La Iglesia logra recordar que el largo brazo de su presencia abarca, de la cuna a la tumba, todo

No entiendo el escándalo que generó tiempo ha el documento emitido por el Vaticano que prohíbe conservar en casa, engarzar en joyas, dispersar en tierra, aire o agua las cenizas de las cremaciones de los muertos.

No conozco las promesas que hacen otras religiones, pero la de la religión católica es tentadora: resurrección en cuerpo y alma. Lo de la resurrección del cuerpo siempre me sonó a película de la Hammer, y en mi ignorancia me pregunto: cuando llegue el momento ¿dónde van a meter a tanta gente?

La decisión de la Iglesia es el antídoto perfecto contra el que podría ser el mayor susto de nuestras vidas. ¿Y si el día que toque la resurrección, en ese anillo en el que engarzamos las cenizas de la abuela, se materializa una falange de la susodicha; y si mami vuelve a la vida y resulta que hay un ojo en las Rocallosas y un tobillo en Lavapiés?

Los cementerios, y no los armarios ni las repisas, son los sitios donde resucitar cómodamente sin ponerle los pelos de punta a media humanidad.

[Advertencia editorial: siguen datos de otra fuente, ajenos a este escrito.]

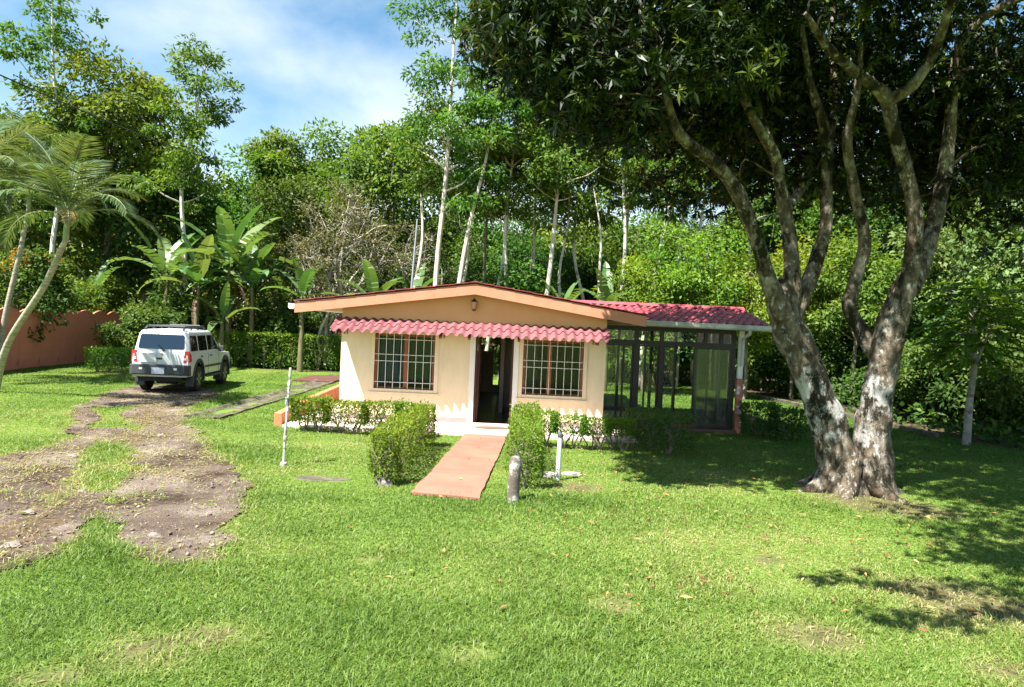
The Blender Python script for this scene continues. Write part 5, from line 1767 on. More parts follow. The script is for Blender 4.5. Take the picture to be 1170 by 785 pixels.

Pero lo que me importa de este asunto es que se trata de democracia pura y dura. Con gestos como este la Iglesia católica logra llegar de manera eficaz y ecuánime a todos sus fieles, no solo a los gays católicos que pretenden ejercer su sexualidad (y no pueden), a los divorciados católicos que pretenden casarse de nuevo (y no pueden), a las mujeres católicas que pretenden ser sacerdotes (y no podrán nunca), a los hombres y mujeres católicos que pretenden cuidarse del VIH usando preservativo (y no pueden).

No todo el mundo es gay, ni mujer, ni está divorciado, ni tiene sexo. Pero todo el mundo tiene un muerto. Quizás cremado. Con una prohibición sencilla la Iglesia logra recordar que el largo brazo de su presencia abarca, de la cuna a la tumba, todo. Si eso no es democracia —prohibiciones para todos y todas— yo no sé qué es.